(1.) This case comes up again on appeal to this Court from the final decision of the learned District Judge of Bankura, dated the 2nd September 1916, reversing the decision of the Munsif of Bishnupur. The plaintiff brought the suit for a declaration of his dakbardari simandari chakran right to the lands mentioned in the schedule to the plaint and also for recovery of - possession thereof. The case was fought in this Court on more than one occasion. The plaint was filed in March 1909 and we are now in 1918, and it is unfortunate that litigation of this nature has dragged on for so many years and has not been finally decided yet. The case is this: The Government was persuaded in the year 1894 to appoint a Commissioner under the Chowkidari Chakran Act for the purpose of resuming the land in question on the statement that they were chowkidari chakran lands. These lands were resumed and transferred to the Maharaja of Burdwan, who transferred them to the putnidars, who settled them with the defendants Nos. 4 and 5. The plaintiff brought the suit on the ground that the lands were not chowkidart chakran lands at all but that they were held by him and his ancestors on the footing that they should perform other duties in lieu of enjoying these lands. The case has been dealt with in this way.
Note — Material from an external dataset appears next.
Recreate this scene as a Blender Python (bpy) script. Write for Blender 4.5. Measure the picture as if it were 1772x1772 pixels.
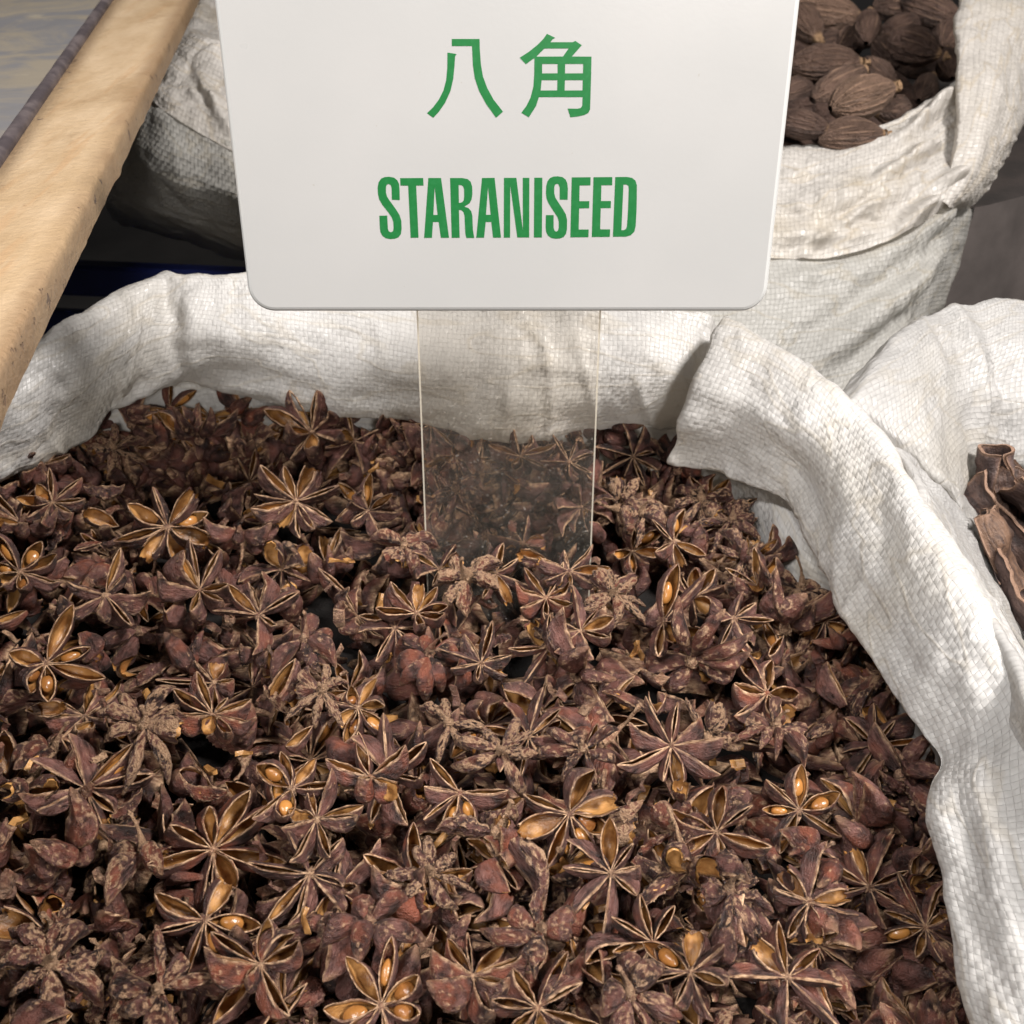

The learned District Judge has found that the duties which the plaintiff and his predecessors were bound to perform with reference to these lands were not the duties mentioned in Schedule I of the Chowkidari Chakran Act and that, therefore, the Government had no right to resume these lands under the provisions of the said Act. Apparently, that seems to be the view of the Government also. The learned Judge has also found that grave fraud was practised both on the Government officials and on the plaintiff with reference to the resumption of these lands and that, therefore, the lands cannot be taken to be resumed at all.
(2.) The second question raised by the appellants before us is this: It is said, that the plaintiff according to his own case was not a service tenure-holder at all but was a mere occupant of the lands, being permitted to occupy them in lieu of wages for performing the duties that were assigned to him. It may be that the first paragraph of the plaint as translated is not a vary accurate translation. But from the prayer in the plaint it is quite clear that the plaintiff was not asking for a declaration of any such right but was asking for a declaration of his dakbardari simandari chakran right which was the right of a service tenure-holder, and the purpose for which he brought the suit was not to have his temporary right from which he might be dismissed any day declared. The real case is that the plaintiff wants to have a declaration of his chakran right to these lands.
(3.) Then it is said, on the decision of the case of Lalu Dome v. Bejoy Chand 33 Ind. Cas. 553 : 43 C. 227 : 20 C.W.N. 404, that the provisions of the Chowkidari Chakran Act apply to simandars of the Thana in which the property is situated. Bat that case did not and could not decide that each and every case that came before the Court in which there might be definite and conclusive evidence to satisfy the Court as to what was the nature of the services required from the service tenure-holder was to be governed by Section 1 of the Chowkidari Chakran Act. It stated the general rule as to the simandari. It did not say that the duties of the simandars who had been performing these duties from generation to generation fall within the terms of Section 1 of that Act.